Preface.- Chapter 1 Dynamic decoupling of robot manipulators: a review with new examples, by V. Arakelian, J. Xu, and J. P. Le Baron.- Chapter 2 Design of adjustable serial manipulators with decoupled dynamics, by V. Arakelian, J. Xu, and J. P. Le Baron.- Chapter 3 Dynamic decoupling of planar serial manipulators with revolute joints, by V. Arakelian, J. Xu and J.P. Le Baron.- Chapter 4 Tolerance analysis of serial manipulators with decoupled and coupled dynamics, by J. Xu, V. Arakelian, and J.P. Le Baron.- Chapter 5 Dynamics decoupling control of parallel manipulator, by Jun-Wei Han, Wei Wei and Zhi-Dong Yang.- Chapter 6 Design and analysis of the 6-DOF decoupled parallel kinematics mechanism, by Victor Glazunov, Natalya Nosova, Sergey Kheylo, Andrey Tsarkov.- Chapter 7 Design of Decoupled Parallel Robots, by T. Parikyan.
This book presents the latest results in the field of dynamic decoupling of robot manipulators obtained in France, Russia, China and Austria.
Manipulator dynamics can be highly coupled and nonlinear. The complicated dynamics result from varying inertia, interactions between the different joints, and nonlinear forces such as Coriolis and centrifugal forces. The dynamic decoupling of robot manipulators allows one to obtain a linear system, i.e. single-input and single output system with constant parameters. This simplifies the optimal control and accumulation of energy in manipulators.

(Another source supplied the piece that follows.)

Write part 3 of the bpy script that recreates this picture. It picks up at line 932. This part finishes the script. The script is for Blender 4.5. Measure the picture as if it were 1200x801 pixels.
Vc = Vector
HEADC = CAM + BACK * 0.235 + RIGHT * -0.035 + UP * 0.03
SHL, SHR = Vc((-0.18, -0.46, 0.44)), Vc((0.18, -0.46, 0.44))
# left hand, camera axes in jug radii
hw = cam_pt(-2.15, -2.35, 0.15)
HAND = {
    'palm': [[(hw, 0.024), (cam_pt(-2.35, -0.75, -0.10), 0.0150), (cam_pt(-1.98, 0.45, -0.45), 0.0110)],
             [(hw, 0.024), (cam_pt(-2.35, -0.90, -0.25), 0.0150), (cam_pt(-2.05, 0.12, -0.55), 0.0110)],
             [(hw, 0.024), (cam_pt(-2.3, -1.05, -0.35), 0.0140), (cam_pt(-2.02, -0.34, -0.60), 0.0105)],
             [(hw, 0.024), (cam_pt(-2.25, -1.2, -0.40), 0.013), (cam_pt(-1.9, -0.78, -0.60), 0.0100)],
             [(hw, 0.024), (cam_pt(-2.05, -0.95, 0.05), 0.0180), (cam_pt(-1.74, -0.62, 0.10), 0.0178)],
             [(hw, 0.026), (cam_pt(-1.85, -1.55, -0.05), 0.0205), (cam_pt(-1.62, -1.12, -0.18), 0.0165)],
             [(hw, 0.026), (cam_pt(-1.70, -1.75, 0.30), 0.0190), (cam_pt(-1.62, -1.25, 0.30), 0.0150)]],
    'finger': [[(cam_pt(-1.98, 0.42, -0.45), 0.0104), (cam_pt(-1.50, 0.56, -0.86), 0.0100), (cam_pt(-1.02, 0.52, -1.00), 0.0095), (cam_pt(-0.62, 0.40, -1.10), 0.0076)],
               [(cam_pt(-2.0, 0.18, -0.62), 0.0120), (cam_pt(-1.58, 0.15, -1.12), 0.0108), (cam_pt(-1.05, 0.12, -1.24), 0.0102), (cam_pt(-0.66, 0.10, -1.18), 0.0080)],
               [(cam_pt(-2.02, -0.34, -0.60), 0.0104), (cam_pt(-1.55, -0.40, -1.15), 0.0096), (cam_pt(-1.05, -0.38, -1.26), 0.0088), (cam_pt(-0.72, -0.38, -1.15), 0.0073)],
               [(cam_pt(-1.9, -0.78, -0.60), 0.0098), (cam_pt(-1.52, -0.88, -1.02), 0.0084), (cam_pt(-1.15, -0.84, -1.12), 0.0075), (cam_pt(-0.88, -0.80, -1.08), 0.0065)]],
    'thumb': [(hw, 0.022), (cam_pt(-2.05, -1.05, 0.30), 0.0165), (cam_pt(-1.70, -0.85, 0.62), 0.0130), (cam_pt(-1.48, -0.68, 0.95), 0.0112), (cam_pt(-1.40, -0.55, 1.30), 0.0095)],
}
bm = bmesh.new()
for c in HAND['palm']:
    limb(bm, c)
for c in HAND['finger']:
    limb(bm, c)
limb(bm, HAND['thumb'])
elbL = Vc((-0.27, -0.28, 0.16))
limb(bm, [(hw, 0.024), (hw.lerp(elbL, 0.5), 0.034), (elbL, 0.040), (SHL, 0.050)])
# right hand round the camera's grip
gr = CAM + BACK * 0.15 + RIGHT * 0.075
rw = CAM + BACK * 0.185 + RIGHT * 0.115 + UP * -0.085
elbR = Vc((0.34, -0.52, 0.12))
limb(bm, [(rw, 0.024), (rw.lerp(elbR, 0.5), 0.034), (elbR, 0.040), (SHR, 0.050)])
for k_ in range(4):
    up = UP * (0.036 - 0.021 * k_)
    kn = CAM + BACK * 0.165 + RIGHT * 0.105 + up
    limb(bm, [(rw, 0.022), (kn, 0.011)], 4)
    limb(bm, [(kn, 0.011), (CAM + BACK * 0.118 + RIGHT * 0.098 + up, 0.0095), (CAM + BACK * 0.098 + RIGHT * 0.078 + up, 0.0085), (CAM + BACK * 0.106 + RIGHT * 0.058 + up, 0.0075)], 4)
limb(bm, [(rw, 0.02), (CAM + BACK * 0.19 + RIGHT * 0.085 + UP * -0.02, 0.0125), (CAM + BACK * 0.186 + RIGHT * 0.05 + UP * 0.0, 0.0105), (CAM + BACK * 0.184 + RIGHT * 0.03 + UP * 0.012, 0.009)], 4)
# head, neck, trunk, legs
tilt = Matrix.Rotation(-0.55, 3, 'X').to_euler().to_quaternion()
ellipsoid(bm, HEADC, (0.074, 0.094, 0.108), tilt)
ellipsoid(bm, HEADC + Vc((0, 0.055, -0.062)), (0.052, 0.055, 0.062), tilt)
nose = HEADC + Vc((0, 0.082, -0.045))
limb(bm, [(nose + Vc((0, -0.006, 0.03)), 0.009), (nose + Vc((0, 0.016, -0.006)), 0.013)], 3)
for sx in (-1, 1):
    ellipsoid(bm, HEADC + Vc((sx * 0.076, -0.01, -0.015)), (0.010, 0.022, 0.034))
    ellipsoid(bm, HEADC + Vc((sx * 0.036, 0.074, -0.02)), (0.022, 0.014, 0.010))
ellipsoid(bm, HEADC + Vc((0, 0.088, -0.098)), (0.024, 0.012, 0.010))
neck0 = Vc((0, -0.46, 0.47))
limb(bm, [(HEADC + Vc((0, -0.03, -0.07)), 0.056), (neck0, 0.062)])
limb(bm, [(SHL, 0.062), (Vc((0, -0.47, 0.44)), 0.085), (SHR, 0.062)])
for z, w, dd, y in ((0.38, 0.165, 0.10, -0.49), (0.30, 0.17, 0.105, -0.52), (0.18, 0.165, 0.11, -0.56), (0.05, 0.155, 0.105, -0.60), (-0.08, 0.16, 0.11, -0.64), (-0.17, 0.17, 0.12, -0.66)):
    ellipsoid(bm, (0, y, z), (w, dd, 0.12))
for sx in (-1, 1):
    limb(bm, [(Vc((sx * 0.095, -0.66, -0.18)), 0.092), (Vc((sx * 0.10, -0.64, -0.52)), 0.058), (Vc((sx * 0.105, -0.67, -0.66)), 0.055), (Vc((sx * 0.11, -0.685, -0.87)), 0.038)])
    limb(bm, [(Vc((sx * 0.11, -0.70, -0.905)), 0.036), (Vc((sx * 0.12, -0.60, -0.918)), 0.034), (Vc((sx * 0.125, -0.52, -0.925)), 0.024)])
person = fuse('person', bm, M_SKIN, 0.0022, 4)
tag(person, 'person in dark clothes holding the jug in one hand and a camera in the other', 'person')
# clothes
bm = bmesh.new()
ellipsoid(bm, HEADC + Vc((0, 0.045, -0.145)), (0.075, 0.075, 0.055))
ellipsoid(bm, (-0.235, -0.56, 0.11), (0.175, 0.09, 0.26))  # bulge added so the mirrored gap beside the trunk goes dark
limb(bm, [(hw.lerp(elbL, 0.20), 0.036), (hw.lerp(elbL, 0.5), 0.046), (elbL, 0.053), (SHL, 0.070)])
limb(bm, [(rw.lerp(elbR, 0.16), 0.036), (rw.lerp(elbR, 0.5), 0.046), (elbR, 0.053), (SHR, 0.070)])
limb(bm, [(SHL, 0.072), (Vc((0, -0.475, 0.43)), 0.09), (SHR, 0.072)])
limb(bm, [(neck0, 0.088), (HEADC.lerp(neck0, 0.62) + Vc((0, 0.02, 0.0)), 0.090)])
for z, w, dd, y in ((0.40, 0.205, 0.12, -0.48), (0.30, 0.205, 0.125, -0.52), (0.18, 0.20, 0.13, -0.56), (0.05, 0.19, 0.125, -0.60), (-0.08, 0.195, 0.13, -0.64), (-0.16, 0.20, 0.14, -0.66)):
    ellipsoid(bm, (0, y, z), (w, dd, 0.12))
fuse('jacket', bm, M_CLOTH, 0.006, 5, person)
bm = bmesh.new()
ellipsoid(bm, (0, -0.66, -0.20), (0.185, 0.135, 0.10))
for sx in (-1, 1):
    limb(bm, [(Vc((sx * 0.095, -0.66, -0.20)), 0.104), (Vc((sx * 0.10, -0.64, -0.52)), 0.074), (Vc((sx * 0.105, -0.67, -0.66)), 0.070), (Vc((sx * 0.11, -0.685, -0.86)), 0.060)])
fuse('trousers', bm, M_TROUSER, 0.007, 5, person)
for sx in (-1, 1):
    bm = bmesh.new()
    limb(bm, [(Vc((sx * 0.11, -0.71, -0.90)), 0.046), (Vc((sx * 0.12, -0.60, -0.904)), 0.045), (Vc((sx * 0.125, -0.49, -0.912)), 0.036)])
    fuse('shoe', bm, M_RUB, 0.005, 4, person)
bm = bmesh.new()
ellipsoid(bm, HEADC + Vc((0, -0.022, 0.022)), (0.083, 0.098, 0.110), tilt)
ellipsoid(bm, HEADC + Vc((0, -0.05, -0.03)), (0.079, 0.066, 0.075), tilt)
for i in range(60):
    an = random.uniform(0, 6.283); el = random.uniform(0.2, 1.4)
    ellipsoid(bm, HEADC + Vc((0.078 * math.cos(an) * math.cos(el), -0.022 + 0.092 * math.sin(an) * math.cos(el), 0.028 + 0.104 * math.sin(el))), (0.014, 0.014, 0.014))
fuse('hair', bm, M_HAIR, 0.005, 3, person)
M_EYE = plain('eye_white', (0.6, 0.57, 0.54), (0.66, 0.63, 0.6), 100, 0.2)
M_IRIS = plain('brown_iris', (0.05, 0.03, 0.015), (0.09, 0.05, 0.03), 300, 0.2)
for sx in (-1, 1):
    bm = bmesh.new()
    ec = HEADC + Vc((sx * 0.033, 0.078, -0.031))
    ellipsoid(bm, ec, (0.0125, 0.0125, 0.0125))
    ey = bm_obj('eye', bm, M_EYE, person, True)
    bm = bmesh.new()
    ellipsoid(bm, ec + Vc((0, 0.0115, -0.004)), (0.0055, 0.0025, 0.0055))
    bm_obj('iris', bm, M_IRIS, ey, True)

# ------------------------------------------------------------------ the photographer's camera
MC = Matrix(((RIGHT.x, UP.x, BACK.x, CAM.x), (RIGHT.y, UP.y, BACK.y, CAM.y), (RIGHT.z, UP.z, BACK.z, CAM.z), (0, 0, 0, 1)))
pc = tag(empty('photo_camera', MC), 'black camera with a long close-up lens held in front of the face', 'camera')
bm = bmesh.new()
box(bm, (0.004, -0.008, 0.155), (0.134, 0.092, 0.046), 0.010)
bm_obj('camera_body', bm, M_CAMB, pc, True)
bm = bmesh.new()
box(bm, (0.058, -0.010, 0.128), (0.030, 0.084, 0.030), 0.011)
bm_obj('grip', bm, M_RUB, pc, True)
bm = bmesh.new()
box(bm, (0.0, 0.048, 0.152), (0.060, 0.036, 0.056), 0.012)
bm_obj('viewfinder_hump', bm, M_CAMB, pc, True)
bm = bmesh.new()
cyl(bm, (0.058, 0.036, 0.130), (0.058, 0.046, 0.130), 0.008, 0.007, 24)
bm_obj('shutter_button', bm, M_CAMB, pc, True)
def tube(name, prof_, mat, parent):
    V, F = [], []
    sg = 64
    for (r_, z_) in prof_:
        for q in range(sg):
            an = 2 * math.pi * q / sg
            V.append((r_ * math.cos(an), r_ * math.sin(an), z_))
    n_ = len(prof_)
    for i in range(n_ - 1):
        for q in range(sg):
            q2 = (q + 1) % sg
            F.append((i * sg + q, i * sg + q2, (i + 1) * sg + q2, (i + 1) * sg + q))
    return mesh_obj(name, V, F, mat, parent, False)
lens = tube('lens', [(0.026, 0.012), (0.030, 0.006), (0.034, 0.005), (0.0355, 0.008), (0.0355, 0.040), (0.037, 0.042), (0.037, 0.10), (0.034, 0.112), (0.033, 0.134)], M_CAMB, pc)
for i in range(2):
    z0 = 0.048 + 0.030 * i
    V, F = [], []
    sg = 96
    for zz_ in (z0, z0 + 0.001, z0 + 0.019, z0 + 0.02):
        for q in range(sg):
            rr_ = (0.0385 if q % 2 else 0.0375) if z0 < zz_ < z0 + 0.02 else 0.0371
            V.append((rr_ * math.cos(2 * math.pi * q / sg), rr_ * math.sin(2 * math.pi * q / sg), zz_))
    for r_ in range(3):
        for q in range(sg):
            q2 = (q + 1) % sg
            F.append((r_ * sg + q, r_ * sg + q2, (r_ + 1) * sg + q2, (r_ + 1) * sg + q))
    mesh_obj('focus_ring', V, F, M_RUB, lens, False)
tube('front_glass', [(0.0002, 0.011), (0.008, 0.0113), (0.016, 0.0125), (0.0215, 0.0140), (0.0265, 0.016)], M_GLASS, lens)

There are two ways to create the dynamically decoupled manipulators: via optimal mechanical design or control.
This work emphasises mechatronic solutions. These will certainly improve the known design concepts permitting the dynamic decoupling of serial manipulators with a relatively small increase in total mass of the moving links taking into account the changing payload. For the first time such an approach has been applied on serial manipulators. Also of great interest is the dynamic decoupling control of parallel manipulators. Firstly, the dynamic model of redundant multi-axial vibration table with load has been established, and, secondly, its dynamic coupling characteristics have been analyzed.
The discussed methods and applications of dynamic decoupling of robot manipulators are illustrated via CAD simulations and experimental tests.